This spiritual documentary was filmed over the course of 23 years by Ellen Kuras. It follows the suffering and setbacks of a family from war in Laos, to a refugee camp in Thailand, to the promised land of America where they end up living in a slum apartment in Brooklyn next to a crack house. The narrator of this compelling tale of struggle and survival is Thavisouk Phrasavath. His mother tries desperately to hold the family together over the years as they move from one tragedy to another.

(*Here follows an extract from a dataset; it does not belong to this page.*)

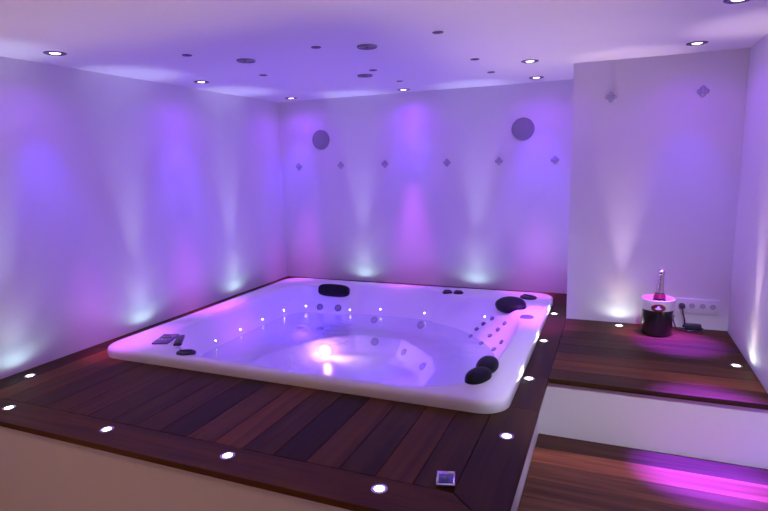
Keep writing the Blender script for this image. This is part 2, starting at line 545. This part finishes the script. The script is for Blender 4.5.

Thavisouk's father, in order to advance his career as a soldier, works for the CIA in Laos in the 1970s in their secret campaign against the North Vietnamese. After the United States abandoned Laos, he is arrested as an enemy of the state and sent to a re-education camp. Thavisouk decides to make a run for freedom at age 12. Unable to raise the family in safety, Thavisouk's mother flees with eight of her remaining ten children, leaving two daughters behind with a grandmother, to Thailand where they live in a crowded refugee camp. Thavisouk is eventually reunited with them there. They all move to the United States in 1981.

Instead of the paradise they had expected, they find themselves dumped in a slum where young boys gather in violent street gangs and drug wars make the place a zone of terror. Thavisouk tries to play surrogate father to his younger brothers and sisters who adapt quickly to life in the West and reject their mother's values. The clan is surprised on a trip to Laos when they meet their father who had been presumed dead. Thavisouk and his mother lament the life they left behind in Laos where their experiences were closely connected with the natural world and a meaningful folk religion. In one of the most moving sequences in the film, Thavisouk forgives his father.

Hats off to director Kuras and Phrasavath for their special blending of poetic imagery, cinema verite, and re-photographed archival footage. Also we commend them for the serious and sensitive ways in which they deal with the dehumanization accompanying war, the burdens born by a mother, and the use of a Laotian tradition of freeing an animal into the wild to signify a release of pain. Thavisouk and his mother struggle to keep their souls alive after surviving war in Laos and poverty in America.